I disagree, Giorgios, about Heraclius, by the way. I don't think it's his fault that events spiraled out of control. It's my opinion that he was the best the ERE had any right to expect during that era, and it'd be very unlikely anyone could have done much better, short of some sort of military genius like Belisarius or Narses suddenly showing up and miraculously driving off the Arabs.

Fact is, even if Phocas never came to power, the ERE might still have lost Egypt, Syria and Palestine. The religious controversy was tearing the Empire apart longer before the Persians or even the Arabs showed up. The fact that every Christian sect thought they could and should force their opinion on everyone else was ultimately self destructive, destroying the syncretism that made the Roman Empire possible in the first place.
 
Challenge is easily answered:

Constantinople falls in 717. Absorbing the entirety of the ERE and Sassanian Empires occupies the Caliphate and it starts pushing into the steppes and into Europe proper pushed by the momentum of easy conquests of a bunch of petty collapsing states.

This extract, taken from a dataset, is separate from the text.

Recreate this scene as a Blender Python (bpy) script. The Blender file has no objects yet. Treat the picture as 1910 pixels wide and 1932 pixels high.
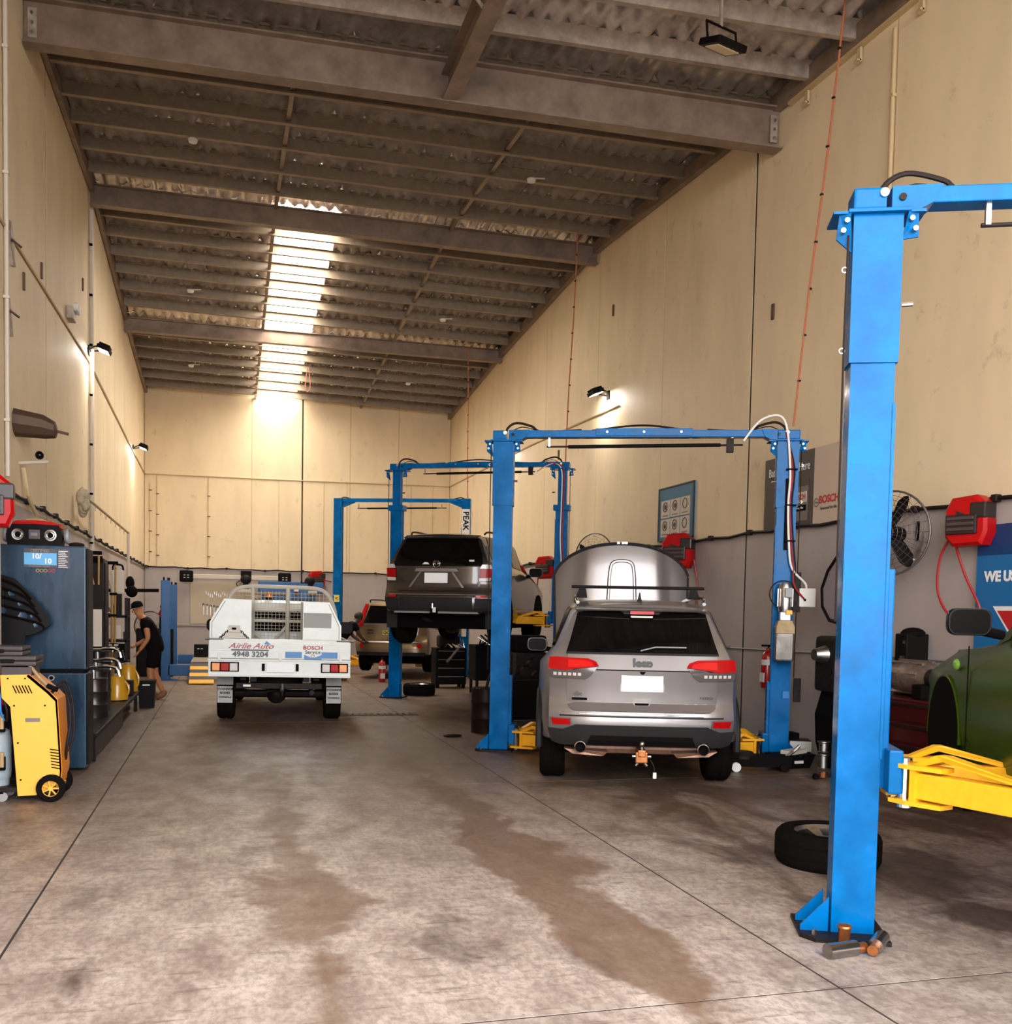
import bpy, bmesh, math, random
from mathutils import Vector, Matrix, Euler
random.seed(7)
PI = math.pi
SC = bpy.context.scene
COL = SC.collection

# ---------------------------------------------------------------- camera
CAM_H = 1.65
cam_data = bpy.data.cameras.new('camera')
cam = bpy.data.objects.new('camera', cam_data); COL.objects.link(cam); SC.camera = cam
cam_data.sensor_fit = 'HORIZONTAL'; cam_data.sensor_width = 36.0
cam_data.lens = 1900.0 / 1910.0 * 36.0
cam_data.shift_y = (1250.0 - 966.0) / 1910.0
cam_data.clip_start = 0.05; cam_data.clip_end = 200
_d = Vector((425 - 955.0, -(1143 - 1250.0), 1900.0)).normalized()        # depth axis of the hall seen by the lens
_h = Vector((1.0, -0.019, 0.0))
_u = _h.cross(_d); _u = _u if _u.y > 0 else -_u; _u.normalize()
_x = _d.cross(_u); _x = _x if _x.x > 0 else -_x
cam.matrix_world = Matrix(((_x.x, _x.y, -_x.z, 0), (_d.x, _d.y, -_d.z, 0), (_u.x, _u.y, -_u.z, CAM_H), (0, 0, 0, 1)))

# ---------------------------------------------------------------- world: hazy bright sky seen through the open front of the hall
world = bpy.data.worlds.new('world'); SC.world = world; world.use_nodes = True
wn = world.node_tree.nodes; wl = world.node_tree.links
wb = wn['Background']; wb.inputs['Color'].default_value = (0.96, 0.97, 1.0, 1); wb.inputs['Strength'].default_value = 9.4
try:
    SC.cycles.max_bounces = 5; SC.cycles.diffuse_bounces = 3; SC.cycles.glossy_bounces = 2; SC.cycles.transmission_bounces = 2
    SC.cycles.use_adaptive_sampling = True; SC.cycles.adaptive_threshold = 0.1; SC.cycles.adaptive_min_samples = 16
    SC.cycles.sample_clamp_indirect = 6.0; SC.cycles.use_denoising = True; SC.cycles.caustics_reflective = False; SC.cycles.caustics_refractive = False
except Exception:
    pass
SC.view_settings.view_transform = 'Standard'; SC.view_settings.look = 'None'
SC.view_settings.exposure = 0.28; SC.view_settings.gamma = 1.0; SC.view_settings.use_curve_mapping = False

XL, XR, YB, YF = -2.3, 6.85, 31.5, -1.2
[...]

Millennia later from the Muslim dominion of Al-Khabir comes a man named Ibn Khuldun who contacts the Taino people having sought a more rapid link with the spices of the far eastern fringe of the Muslim world.....
 
If you're okay with having Cyrenaica and Egypt Islamic, then my own TL provides one way.
 
Given the fact that they managed to lay siege on constantinople in 626 before Heraclius counterattacked (the situation was so desperate that even Heraclius briefly considered to abandond the city - especially because the awars ravaged the balkans at the same time), an invasion of Anatolia would not appear to "waste" so much resources.
Additionally after his coup Phocas slayed the family of the previous emperor Maurikios, and established a reign of terror and was universially disliked (when Heraclius toppled him he was hailed as a liberator).
Now Chosrau II. had produced a heir (theodius) which he claimed had escaped the massacre and wanted to help him to regain the throne in exchange for territorial compensation.
As the reverse had happend with Chosrau himself - he was evicted by the nobels and regained the power with the help of byzantine emperor Maurikios who received territorial gains in Armenia - this plan may have worked.

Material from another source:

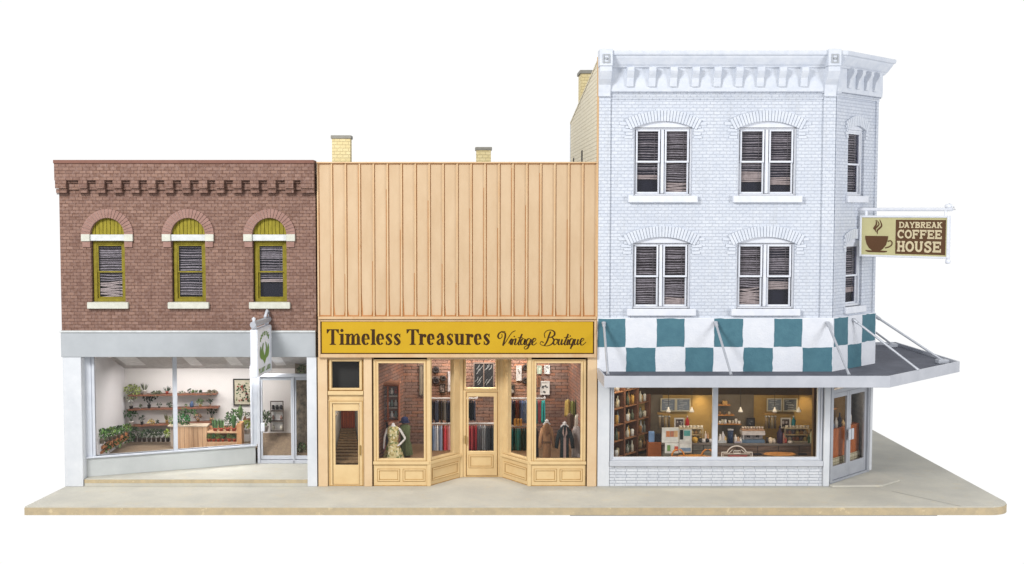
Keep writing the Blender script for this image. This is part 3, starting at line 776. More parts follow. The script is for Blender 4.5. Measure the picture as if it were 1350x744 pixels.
for u in (.42, .86, 1.3, 1.74):
    mb = NB(); bracket(mb, u, .07); mb.build('bracket', M['cream_white'], crn, bevel=.01)
CUR[0] = Matrix()
def cblock(x0, x1, yo, M_=None):
    m_ = MB(M_); zt_, z8 = KTOP + .03, zc(87.5)
    m_.box(x0, x1, -yo - .07, .02, z8, zt_)
    cs = [(-yo - .05, z8 - .004), (-yo - .04, z8 - .12), (-yo + .08, z8 - .3), (-yo + .2, z8 - .42), (-.13, z8 - .6), (-.12, Z(128)), (.0, Z(128)), (0, z8 - .004)]
    A = [m_.p((x0 + .01, y, z)) for y, z in cs]; B = [m_.p((x1 - .01, y, z)) for y, z in cs]
    m_.face(A); m_.face(B[::-1]); n = len(cs)
    for i in range(n): j = (i + 1) % n; m_.face([A[i], B[i], B[j], A[j]])
    return m_
for (xa_, xb_) in ((KX0 - .03, at(808, 76, -.45).x), (at(1092.5, 76, -.45).x, at(1109.5, 76, -.45).x)):
    mb = cblock(xa_, xb_, .38); cb_ = mb.build('corner_block', M['cream_white'], crn, bevel=.012)
    mb = MB(); zz = (zc(72), zc(84)); xm0, xm1 = xa_ + .07, xb_ - .07
    mb.frame(xm0, xm1, zz[1], zz[0], .03, -.475, -.45)
    mb.lathe(((xm0 + xm1) / 2, -.46, (zz[0] + zz[1]) / 2 - .03), [(.0, 0), (.03, .005), (.036, .03), (.03, .055), (0, .06)], 10)
    mb.build('rosette', M['grey_metal'], crn, bevel=.005)
# corner block return on the angled side
zt_ = 0
if False: mb.prism([(KC + .0, -.38), (KC + .16, -.40), (KC + .35, -.1), (KC + .1, .1)], 0, 1)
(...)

But wether it would or not the romans were unable to offer resistance against Anatolia as OTL proved.

This is a fair bit of Gibberish. Our faithful Khosrow Parviz was a man who drained the coffers beyind relief just getting money to invade Egypt. Invading Anatolia made him sell crown lands to the provincial landlords to get more money, which basically decentralized the state.
 
This is a fair bit of Gibberish. Our faithful Khosrow Parviz was a man who drained the coffers beyind relief just getting money to invade Egypt. Invading Anatolia made him sell crown lands to the provincial landlords to get more money, which basically decentralized the state.

That answers a question of mine on how he managed to be doing so well and yet Heraclius was able to push things into a position where his successor agreed to "this was all a completely useless war" peace terms.

"He wasn't doing so well."

Why didn't he stop while he was ahead, though? Take Syria and maaaaaybe Egypt, but leave it there?